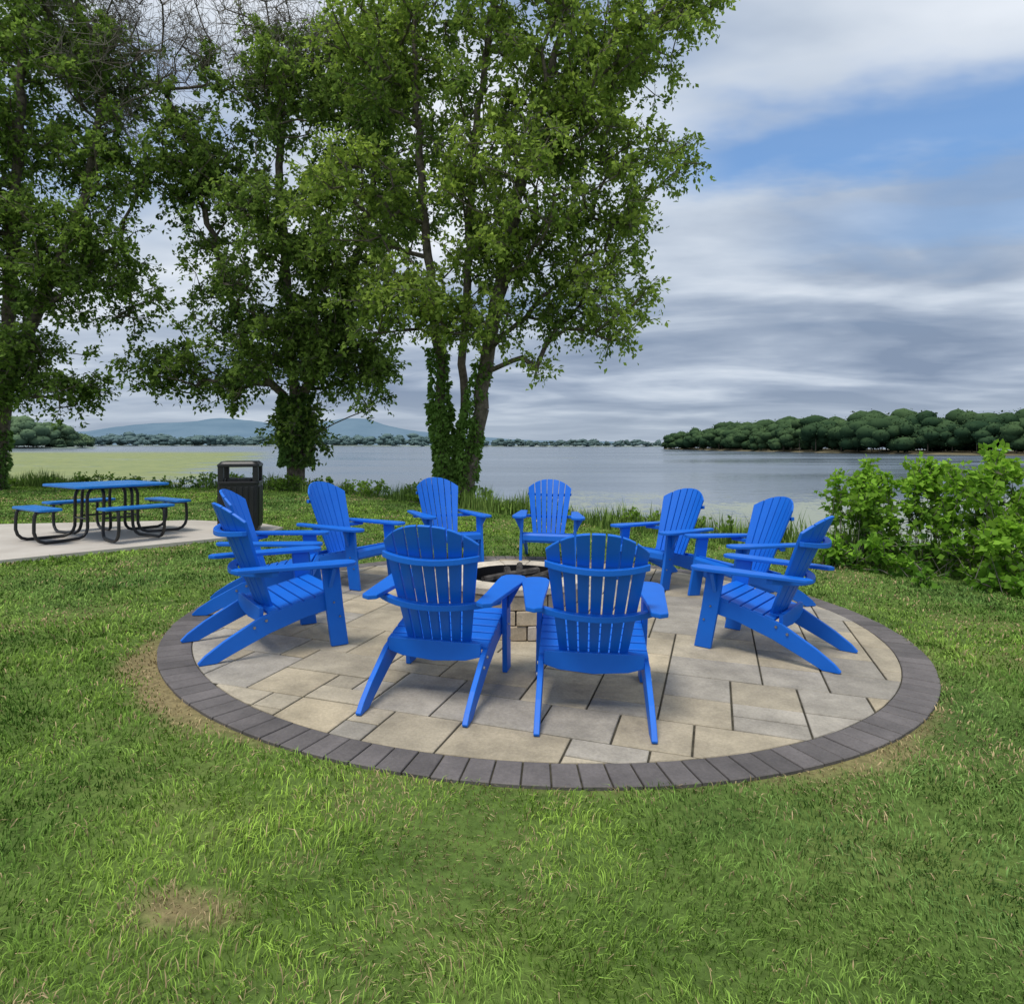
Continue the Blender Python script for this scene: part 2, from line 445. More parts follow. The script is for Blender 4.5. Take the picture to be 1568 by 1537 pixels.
# ------------------------------------------------------------ patio
def clip(poly, cpoly):
    out = poly
    for i in range(len(cpoly)):
        a = cpoly[i]; b = cpoly[(i+1) % len(cpoly)]
        inp = out; out = []
        if not inp: return []
        def side(p): return (b[0]-a[0])*(p[1]-a[1])-(b[1]-a[1])*(p[0]-a[0])
        for j in range(len(inp)):
            p = inp[j]; q_ = inp[(j+1) % len(inp)]
            sp, sq = side(p), side(q_)
            if sp >= 0: out.append(p)
            if (sp >= 0) != (sq >= 0):
                t = sp/(sp-sq); out.append((p[0]+(q_[0]-p[0])*t, p[1]+(q_[1]-p[1])*t))
    return out
V = []; F = []; C = []
def slab(poly, top, depth, col, ins=.004):
    cx = sum(p[0] for p in poly)/len(poly); cy = sum(p[1] for p in poly)/len(poly)
    n = len(poly); b0 = len(V)
    for ring, (sc, z) in enumerate(((0, top-depth), (0, top-.004), (ins, top))):
        for p in poly:
            dx, dy = cx-p[0], cy-p[1]; L = math.hypot(dx, dy)+1e-6
            k = sc*1.4/L
            x, y = p[0]+dx*k, p[1]+dy*k
            V.append((x, y, z+plane(x))); C.append(col)
    F.append([b0+2*n+i for i in range(n)])
    for r_ in (0, 1):
        for i in range(n):
            j = (i+1) % n; F.append([b0+r_*n+i, b0+r_*n+j, b0+(r_+1)*n+j, b0+(r_+1)*n+i])
def area(p): return .5*abs(sum(p[i][0]*p[(i+1) % len(p)][1]-p[(i+1) % len(p)][0]*p[i][1] for i in range(len(p))))
RI = PR-.225
circ = [(PC[0]+(RI-.006)*math.cos(2*math.pi*k/128), PC[1]+(RI-.006)*math.sin(2*math.pi*k/128)) for k in range(128)]
U = .205; n = 36
occ = np.zeros((n, n), bool); th = -rad(17); ct, st = math.cos(th), math.sin(th)
sizes = [(2, 2), (3, 2), (2, 2), (2, 2), (2, 1), (3, 2), (2, 1), (1, 1), (2, 3), (3, 3)]
for j in range(n):
    for i in range(n):
        if occ[i, j]: continue
        opts = sizes[:]; random.shuffle(opts); opts += [(2, 1), (1, 1)]
        for (w, h) in opts:
            if i+w <= n and j+h <= n and not occ[i:i+w, j:j+h].any():
                occ[i:i+w, j:j+h] = True
                x0, y0 = (i-n/2)*U, (j-n/2)*U; x1, y1 = x0+w*U, y0+h*U; g = .0062
                P = [(x0+g, y0+g), (x1-g, y0+g), (x1-g, y1-g), (x0+g, y1-g)]
                P = [(PC[0]+ct*x-st*y, PC[1]+st*x+ct*y) for x, y in P]
                Q = clip(P, circ)
                if len(Q) > 2 and area(Q) > .002:
                    t = random.random(); v = random.uniform(.83, 1.13)
                    a, b = (.44, .385, .285), (.50, .42, .285)
                    if random.random() < .30: a = b = (.39, .355, .295)
                    col = tuple((a[k]*(1-t)+b[k]*t)*v for k in range(3))
                    slab(Q, random.uniform(-.0015, .0015), .05, col)
                break
nb = 138
for k in range(nb):
    a0 = 2*math.pi*k/nb+.0014; a1 = 2*math.pi*(k+1)/nb-.0014; am = (a0+a1)/2
    ro = PR-random.uniform(0, .006)
    P = [(PC[0]+r*math.cos(a), PC[1]+r*math.sin(a)) for r, a in ((RI, a0), (ro, a0), (ro, am), (ro, a1), (RI, a1), (RI, am))]
    v = random.uniform(.82, 1.18)
    slab(P, .001+random.uniform(-.0015, .0015), .06, (.145*v, .130*v, .125*v))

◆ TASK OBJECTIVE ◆
Reproduce the data word for word, excluding its pictures.

◆ EXERCISE RESPONSE ◆
Continue the Blender Python script for this scene: part 2, from line 445. More parts follow. The script is for Blender 4.5. Take the picture to be 1568 by 1537 pixels.
# ------------------------------------------------------------ patio
def clip(poly, cpoly):
    out = poly
    for i in range(len(cpoly)):
        a = cpoly[i]; b = cpoly[(i+1) % len(cpoly)]
        inp = out; out = []
        if not inp: return []
        def side(p): return (b[0]-a[0])*(p[1]-a[1])-(b[1]-a[1])*(p[0]-a[0])
        for j in range(len(inp)):
            p = inp[j]; q_ = inp[(j+1) % len(inp)]
            sp, sq = side(p), side(q_)
            if sp >= 0: out.append(p)
            if (sp >= 0) != (sq >= 0):
                t = sp/(sp-sq); out.append((p[0]+(q_[0]-p[0])*t, p[1]+(q_[1]-p[1])*t))
    return out
V = []; F = []; C = []
def slab(poly, top, depth, col, ins=.004):
    cx = sum(p[0] for p in poly)/len(poly); cy = sum(p[1] for p in poly)/len(poly)
    n = len(poly); b0 = len(V)
    for ring, (sc, z) in enumerate(((0, top-depth), (0, top-.004), (ins, top))):
        for p in poly:
            dx, dy = cx-p[0], cy-p[1]; L = math.hypot(dx, dy)+1e-6
            k = sc*1.4/L
            x, y = p[0]+dx*k, p[1]+dy*k
            V.append((x, y, z+plane(x))); C.append(col)
    F.append([b0+2*n+i for i in range(n)])
    for r_ in (0, 1):
        for i in range(n):
            j = (i+1) % n; F.append([b0+r_*n+i, b0+r_*n+j, b0+(r_+1)*n+j, b0+(r_+1)*n+i])
def area(p): return .5*abs(sum(p[i][0]*p[(i+1) % len(p)][1]-p[(i+1) % len(p)][0]*p[i][1] for i in range(len(p))))
RI = PR-.225
circ = [(PC[0]+(RI-.006)*math.cos(2*math.pi*k/128), PC[1]+(RI-.006)*math.sin(2*math.pi*k/128)) for k in range(128)]
U = .205; n = 36
occ = np.zeros((n, n), bool); th = -rad(17); ct, st = math.cos(th), math.sin(th)
sizes = [(2, 2), (3, 2), (2, 2), (2, 2), (2, 1), (3, 2), (2, 1), (1, 1), (2, 3), (3, 3)]
for j in range(n):
    for i in range(n):
        if occ[i, j]: continue
        opts = sizes[:]; random.shuffle(opts); opts += [(2, 1), (1, 1)]
        for (w, h) in opts:
            if i+w <= n and j+h <= n and not occ[i:i+w, j:j+h].any():
                occ[i:i+w, j:j+h] = True
                x0, y0 = (i-n/2)*U, (j-n/2)*U; x1, y1 = x0+w*U, y0+h*U; g = .0062
                P = [(x0+g, y0+g), (x1-g, y0+g), (x1-g, y1-g), (x0+g, y1-g)]
                P = [(PC[0]+ct*x-st*y, PC[1]+st*x+ct*y) for x, y in P]
                Q = clip(P, circ)
                if len(Q) > 2 and area(Q) > .002:
                    t = random.random(); v = random.uniform(.83, 1.13)
                    a, b = (.44, .385, .285), (.50, .42, .285)
                    if random.random() < .30: a = b = (.39, .355, .295)
                    col = tuple((a[k]*(1-t)+b[k]*t)*v for k in range(3))
                    slab(Q, random.uniform(-.0015, .0015), .05, col)
                break
nb = 138
for k in range(nb):
    a0 = 2*math.pi*k/nb+.0014; a1 = 2*math.pi*(k+1)/nb-.0014; am = (a0+a1)/2
    ro = PR-random.uniform(0, .006)
    P = [(PC[0]+r*math.cos(a), PC[1]+r*math.sin(a)) for r, a in ((RI, a0), (ro, a0), (ro, am), (ro, a1), (RI, a1), (RI, am))]
    v = random.uniform(.82, 1.18)
    slab(P, .001+random.uniform(-.0015, .0015), .06, (.145*v, .130*v, .125*v))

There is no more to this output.